··· Data for the task

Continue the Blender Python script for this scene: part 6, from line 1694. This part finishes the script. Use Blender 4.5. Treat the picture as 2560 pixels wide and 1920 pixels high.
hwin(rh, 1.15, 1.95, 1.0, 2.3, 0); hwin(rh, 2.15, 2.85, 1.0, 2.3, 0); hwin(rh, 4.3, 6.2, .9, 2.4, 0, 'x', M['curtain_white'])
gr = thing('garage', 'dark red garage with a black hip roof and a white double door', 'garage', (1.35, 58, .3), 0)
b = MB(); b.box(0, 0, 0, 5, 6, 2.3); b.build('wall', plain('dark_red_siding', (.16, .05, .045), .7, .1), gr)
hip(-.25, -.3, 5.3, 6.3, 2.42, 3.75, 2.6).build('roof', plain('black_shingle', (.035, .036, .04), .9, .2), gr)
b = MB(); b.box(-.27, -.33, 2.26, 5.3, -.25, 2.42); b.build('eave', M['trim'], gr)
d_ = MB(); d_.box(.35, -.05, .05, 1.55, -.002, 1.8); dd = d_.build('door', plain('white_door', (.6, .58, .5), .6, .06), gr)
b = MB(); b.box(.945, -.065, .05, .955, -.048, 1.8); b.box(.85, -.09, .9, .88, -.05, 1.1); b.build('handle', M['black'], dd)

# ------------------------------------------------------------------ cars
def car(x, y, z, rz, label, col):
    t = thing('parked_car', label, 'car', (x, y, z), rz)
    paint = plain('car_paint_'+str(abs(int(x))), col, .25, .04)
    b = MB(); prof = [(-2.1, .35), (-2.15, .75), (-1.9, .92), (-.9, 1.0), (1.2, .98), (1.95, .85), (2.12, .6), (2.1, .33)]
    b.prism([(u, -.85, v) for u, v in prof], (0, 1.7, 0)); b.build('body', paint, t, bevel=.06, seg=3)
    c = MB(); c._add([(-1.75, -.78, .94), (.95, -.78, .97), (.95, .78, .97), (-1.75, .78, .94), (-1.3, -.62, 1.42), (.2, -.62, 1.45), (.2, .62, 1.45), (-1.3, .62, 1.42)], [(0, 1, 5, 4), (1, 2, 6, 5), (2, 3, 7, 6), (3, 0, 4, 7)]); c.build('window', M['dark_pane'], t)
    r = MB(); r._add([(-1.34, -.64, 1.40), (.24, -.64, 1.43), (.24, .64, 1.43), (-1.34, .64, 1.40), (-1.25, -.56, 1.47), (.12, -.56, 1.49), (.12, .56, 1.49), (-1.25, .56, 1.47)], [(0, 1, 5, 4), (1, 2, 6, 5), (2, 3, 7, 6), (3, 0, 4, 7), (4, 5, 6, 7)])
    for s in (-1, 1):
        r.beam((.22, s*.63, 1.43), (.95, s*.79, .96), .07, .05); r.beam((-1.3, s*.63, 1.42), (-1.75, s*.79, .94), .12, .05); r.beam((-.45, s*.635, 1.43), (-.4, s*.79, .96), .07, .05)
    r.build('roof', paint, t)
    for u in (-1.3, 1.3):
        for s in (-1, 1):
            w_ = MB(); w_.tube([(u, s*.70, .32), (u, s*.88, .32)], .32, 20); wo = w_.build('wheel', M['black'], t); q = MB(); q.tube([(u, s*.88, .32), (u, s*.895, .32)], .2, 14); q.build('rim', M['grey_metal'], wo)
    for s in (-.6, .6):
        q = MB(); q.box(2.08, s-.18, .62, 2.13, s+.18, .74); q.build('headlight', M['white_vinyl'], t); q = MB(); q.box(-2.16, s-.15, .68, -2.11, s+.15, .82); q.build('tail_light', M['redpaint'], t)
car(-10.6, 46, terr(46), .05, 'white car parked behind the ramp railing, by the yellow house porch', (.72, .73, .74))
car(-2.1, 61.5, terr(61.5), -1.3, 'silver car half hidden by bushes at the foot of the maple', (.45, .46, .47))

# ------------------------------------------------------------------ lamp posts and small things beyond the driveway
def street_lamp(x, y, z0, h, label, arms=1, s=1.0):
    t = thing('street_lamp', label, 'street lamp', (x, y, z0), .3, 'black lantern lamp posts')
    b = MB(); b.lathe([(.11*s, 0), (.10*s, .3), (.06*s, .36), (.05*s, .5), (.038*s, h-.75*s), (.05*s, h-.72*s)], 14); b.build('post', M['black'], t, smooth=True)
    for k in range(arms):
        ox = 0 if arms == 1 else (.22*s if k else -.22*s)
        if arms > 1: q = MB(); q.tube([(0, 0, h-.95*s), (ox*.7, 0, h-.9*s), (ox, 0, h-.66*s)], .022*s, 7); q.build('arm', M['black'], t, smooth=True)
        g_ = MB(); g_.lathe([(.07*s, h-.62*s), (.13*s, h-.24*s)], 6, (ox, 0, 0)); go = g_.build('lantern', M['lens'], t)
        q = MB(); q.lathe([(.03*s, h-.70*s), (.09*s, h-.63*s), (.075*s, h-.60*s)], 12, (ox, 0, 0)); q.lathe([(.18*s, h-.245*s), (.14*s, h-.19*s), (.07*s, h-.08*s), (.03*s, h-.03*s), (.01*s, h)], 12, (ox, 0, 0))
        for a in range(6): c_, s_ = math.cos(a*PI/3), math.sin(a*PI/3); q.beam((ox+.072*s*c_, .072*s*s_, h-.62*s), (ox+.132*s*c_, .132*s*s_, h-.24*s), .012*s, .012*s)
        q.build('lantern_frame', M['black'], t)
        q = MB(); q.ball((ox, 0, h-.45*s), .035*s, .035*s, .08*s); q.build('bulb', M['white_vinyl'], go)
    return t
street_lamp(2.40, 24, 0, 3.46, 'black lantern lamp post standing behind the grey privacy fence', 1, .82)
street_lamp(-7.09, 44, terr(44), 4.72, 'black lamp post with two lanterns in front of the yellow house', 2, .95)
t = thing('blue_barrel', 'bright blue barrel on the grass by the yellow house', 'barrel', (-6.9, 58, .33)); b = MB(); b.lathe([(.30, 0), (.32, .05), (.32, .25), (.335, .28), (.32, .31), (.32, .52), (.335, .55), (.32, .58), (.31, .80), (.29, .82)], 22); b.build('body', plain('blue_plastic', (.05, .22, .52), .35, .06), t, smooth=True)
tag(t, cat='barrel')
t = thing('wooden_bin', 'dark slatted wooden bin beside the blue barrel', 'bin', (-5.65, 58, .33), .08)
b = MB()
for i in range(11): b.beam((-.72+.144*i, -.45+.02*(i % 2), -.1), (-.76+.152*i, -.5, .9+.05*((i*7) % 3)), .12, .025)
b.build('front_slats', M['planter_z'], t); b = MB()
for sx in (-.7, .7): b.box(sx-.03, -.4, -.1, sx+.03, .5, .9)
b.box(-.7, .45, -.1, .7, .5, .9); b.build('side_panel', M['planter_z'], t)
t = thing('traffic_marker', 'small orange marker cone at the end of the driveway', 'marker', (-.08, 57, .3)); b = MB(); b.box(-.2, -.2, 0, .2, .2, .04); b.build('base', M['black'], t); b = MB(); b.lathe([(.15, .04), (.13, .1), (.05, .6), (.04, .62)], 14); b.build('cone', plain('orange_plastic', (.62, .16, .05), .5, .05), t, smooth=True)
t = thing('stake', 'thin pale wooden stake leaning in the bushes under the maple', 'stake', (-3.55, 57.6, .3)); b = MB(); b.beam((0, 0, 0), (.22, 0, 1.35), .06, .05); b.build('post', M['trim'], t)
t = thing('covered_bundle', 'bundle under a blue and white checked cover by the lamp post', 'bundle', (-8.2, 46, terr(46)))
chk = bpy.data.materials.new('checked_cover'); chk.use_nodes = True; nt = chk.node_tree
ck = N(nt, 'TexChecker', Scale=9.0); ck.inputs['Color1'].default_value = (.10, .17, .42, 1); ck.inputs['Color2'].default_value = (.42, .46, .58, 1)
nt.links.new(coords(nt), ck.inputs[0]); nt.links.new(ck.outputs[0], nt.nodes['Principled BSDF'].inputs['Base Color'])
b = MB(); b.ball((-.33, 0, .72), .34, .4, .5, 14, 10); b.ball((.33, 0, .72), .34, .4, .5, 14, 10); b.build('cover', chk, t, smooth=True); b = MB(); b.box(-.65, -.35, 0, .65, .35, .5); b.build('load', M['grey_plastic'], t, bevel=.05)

······
··· Data for the task

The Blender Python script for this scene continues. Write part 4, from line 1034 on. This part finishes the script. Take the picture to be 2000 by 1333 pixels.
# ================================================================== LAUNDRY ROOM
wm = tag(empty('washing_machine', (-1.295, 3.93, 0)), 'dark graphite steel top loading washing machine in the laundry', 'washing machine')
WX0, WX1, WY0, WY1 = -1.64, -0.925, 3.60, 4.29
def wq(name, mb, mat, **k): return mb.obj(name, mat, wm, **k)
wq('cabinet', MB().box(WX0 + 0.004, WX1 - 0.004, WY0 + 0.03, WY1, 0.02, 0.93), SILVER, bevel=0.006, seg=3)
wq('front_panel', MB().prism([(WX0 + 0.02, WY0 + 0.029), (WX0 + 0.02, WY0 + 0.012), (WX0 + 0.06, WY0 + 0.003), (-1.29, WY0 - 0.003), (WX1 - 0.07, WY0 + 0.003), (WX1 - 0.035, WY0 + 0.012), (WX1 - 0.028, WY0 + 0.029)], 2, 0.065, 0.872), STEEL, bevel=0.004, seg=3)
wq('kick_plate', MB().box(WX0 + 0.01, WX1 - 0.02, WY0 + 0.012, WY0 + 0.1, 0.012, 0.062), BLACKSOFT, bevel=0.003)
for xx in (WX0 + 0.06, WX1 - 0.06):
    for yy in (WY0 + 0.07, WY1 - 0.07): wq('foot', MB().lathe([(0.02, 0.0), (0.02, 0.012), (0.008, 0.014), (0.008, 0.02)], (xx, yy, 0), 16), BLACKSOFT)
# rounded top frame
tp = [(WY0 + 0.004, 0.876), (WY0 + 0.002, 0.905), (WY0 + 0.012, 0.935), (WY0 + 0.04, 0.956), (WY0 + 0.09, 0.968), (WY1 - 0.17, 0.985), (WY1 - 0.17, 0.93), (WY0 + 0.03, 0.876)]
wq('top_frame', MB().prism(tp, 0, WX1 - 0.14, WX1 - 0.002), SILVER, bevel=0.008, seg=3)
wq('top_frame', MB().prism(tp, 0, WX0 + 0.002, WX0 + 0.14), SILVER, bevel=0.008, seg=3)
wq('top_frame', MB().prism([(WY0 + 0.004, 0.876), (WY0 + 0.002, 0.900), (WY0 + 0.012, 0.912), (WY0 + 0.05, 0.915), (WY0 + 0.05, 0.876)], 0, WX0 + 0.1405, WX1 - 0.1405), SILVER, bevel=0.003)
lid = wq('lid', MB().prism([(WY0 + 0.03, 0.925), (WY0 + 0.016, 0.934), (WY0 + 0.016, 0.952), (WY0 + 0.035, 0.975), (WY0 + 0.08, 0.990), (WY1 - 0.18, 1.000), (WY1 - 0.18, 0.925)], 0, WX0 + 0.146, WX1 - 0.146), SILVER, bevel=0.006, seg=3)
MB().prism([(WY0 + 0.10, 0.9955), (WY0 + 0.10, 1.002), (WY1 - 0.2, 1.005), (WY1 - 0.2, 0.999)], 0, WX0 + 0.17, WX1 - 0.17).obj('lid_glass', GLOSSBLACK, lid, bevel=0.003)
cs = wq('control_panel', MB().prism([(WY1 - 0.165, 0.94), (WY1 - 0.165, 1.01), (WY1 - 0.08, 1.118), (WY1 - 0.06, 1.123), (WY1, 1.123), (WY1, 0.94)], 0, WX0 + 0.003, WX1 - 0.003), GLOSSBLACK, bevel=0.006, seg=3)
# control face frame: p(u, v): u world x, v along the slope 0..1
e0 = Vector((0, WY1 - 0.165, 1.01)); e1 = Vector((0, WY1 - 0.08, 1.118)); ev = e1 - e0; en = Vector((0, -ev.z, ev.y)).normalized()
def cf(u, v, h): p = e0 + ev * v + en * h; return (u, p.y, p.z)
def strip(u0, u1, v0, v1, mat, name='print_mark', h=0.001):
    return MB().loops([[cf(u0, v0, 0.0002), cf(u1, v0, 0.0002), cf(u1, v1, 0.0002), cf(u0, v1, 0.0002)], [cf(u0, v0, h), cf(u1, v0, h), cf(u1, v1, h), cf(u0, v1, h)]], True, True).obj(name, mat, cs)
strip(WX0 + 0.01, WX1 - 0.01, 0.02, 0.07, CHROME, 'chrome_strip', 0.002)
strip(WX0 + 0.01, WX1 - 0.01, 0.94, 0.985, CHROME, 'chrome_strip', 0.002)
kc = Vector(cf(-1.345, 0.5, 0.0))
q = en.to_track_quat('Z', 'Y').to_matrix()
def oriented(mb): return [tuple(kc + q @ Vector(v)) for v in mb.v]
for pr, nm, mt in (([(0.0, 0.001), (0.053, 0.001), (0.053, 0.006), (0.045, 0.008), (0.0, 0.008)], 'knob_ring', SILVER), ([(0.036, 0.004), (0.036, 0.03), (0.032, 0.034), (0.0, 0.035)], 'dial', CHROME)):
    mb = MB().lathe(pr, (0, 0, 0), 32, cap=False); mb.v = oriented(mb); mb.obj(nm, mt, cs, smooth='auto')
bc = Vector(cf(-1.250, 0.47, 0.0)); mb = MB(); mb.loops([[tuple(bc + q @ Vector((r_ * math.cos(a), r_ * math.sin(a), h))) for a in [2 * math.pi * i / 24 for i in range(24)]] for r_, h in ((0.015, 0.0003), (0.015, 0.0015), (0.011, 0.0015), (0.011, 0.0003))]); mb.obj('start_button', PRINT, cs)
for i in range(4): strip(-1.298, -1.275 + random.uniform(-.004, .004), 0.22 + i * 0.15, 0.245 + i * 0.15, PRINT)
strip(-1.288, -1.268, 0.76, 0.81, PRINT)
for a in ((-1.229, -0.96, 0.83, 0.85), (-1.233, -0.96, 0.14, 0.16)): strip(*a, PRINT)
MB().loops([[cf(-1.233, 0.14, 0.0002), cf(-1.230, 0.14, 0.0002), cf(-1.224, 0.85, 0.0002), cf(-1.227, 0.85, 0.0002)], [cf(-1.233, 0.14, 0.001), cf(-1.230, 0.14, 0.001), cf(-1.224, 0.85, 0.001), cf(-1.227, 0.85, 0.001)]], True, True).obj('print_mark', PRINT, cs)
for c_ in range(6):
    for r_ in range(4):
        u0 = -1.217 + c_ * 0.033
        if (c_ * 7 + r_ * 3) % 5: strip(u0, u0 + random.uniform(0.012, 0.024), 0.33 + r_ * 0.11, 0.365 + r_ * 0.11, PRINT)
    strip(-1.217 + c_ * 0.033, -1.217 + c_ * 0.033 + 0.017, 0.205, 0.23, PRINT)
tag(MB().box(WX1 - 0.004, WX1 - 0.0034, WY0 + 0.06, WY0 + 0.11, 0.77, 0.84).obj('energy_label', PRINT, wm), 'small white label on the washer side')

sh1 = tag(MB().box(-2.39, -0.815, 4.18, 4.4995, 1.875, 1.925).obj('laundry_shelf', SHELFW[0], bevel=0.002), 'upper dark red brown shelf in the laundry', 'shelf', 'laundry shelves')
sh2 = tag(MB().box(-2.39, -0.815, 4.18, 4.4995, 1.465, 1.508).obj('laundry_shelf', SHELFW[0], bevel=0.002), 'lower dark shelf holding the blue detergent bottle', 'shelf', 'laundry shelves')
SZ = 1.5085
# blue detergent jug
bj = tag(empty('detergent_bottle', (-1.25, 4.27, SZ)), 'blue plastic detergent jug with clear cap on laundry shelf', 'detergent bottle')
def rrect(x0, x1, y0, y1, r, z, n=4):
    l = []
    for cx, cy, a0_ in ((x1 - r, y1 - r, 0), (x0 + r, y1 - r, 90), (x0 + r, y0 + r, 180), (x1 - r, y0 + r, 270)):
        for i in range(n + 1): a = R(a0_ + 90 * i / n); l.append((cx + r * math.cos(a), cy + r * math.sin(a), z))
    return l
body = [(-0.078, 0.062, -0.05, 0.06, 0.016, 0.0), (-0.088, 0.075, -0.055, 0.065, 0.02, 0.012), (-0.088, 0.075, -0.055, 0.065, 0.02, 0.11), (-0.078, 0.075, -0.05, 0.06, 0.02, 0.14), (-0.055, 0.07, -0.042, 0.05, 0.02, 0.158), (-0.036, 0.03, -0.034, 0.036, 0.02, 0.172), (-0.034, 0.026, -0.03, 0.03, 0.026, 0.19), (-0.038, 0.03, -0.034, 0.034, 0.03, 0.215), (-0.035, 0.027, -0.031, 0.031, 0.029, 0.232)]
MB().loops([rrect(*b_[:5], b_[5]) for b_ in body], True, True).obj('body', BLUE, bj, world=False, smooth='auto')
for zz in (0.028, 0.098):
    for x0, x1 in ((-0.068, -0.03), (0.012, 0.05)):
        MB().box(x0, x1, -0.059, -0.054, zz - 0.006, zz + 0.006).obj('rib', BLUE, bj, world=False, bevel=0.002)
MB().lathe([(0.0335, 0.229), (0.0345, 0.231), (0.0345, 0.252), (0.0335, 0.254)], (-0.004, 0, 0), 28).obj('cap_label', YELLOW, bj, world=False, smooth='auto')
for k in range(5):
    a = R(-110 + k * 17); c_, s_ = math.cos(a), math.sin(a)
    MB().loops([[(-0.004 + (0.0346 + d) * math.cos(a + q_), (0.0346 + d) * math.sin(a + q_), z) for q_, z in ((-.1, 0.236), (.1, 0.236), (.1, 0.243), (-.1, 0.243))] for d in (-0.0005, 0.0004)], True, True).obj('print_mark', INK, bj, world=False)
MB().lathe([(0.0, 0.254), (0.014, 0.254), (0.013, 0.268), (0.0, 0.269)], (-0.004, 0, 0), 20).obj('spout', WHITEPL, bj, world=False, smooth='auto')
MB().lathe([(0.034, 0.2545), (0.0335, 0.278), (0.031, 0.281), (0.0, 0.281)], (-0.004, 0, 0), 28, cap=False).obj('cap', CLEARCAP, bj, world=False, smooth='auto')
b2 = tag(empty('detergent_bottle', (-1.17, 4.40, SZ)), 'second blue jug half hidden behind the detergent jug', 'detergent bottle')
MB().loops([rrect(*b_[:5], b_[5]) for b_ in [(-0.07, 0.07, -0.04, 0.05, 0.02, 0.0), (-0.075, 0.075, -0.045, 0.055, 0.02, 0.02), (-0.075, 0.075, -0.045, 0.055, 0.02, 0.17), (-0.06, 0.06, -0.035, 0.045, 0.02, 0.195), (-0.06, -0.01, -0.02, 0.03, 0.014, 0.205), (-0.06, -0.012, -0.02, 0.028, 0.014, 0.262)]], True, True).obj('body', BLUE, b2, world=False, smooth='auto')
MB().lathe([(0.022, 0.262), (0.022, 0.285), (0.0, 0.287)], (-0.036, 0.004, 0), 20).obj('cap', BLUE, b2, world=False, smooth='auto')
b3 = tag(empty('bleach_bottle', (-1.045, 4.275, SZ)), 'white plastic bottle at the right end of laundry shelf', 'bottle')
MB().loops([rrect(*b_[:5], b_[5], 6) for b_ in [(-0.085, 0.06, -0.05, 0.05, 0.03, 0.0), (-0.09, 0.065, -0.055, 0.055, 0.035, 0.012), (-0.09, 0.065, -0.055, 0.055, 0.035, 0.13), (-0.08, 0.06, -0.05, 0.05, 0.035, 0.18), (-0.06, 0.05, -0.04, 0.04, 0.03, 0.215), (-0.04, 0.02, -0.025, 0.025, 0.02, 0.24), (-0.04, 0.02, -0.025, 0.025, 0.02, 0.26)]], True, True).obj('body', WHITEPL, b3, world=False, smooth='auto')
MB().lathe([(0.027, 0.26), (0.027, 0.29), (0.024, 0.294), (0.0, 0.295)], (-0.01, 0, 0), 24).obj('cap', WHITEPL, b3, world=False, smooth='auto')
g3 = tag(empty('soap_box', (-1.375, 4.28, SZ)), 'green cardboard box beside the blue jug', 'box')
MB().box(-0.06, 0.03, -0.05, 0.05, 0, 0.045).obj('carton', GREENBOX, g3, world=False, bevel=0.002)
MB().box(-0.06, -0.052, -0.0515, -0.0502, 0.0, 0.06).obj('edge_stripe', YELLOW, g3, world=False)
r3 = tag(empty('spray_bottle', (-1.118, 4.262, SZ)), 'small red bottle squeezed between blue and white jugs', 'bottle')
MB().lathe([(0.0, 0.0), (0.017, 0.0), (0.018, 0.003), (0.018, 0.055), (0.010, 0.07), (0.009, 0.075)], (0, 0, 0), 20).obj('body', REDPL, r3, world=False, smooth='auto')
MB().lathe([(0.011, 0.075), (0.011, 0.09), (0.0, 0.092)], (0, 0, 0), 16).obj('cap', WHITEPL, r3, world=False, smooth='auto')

······

* [Written exercise]: Extract the run of lines that opens with the line containing "Continue the Blender" and closes with the line containing "b = MB(); b.box(.945, -.065, .05, .955, -.048, 1.8);"; reproduce it exactly and add nothing.

* [Completed exercise]:
Continue the Blender Python script for this scene: part 6, from line 1694. This part finishes the script. Use Blender 4.5. Treat the picture as 2560 pixels wide and 1920 pixels high.
hwin(rh, 1.15, 1.95, 1.0, 2.3, 0); hwin(rh, 2.15, 2.85, 1.0, 2.3, 0); hwin(rh, 4.3, 6.2, .9, 2.4, 0, 'x', M['curtain_white'])
gr = thing('garage', 'dark red garage with a black hip roof and a white double door', 'garage', (1.35, 58, .3), 0)
b = MB(); b.box(0, 0, 0, 5, 6, 2.3); b.build('wall', plain('dark_red_siding', (.16, .05, .045), .7, .1), gr)
hip(-.25, -.3, 5.3, 6.3, 2.42, 3.75, 2.6).build('roof', plain('black_shingle', (.035, .036, .04), .9, .2), gr)
b = MB(); b.box(-.27, -.33, 2.26, 5.3, -.25, 2.42); b.build('eave', M['trim'], gr)
d_ = MB(); d_.box(.35, -.05, .05, 1.55, -.002, 1.8); dd = d_.build('door', plain('white_door', (.6, .58, .5), .6, .06), gr)
b = MB(); b.box(.945, -.065, .05, .955, -.048, 1.8); b.box(.85, -.09, .9, .88, -.05, 1.1); b.build('handle', M['black'], dd)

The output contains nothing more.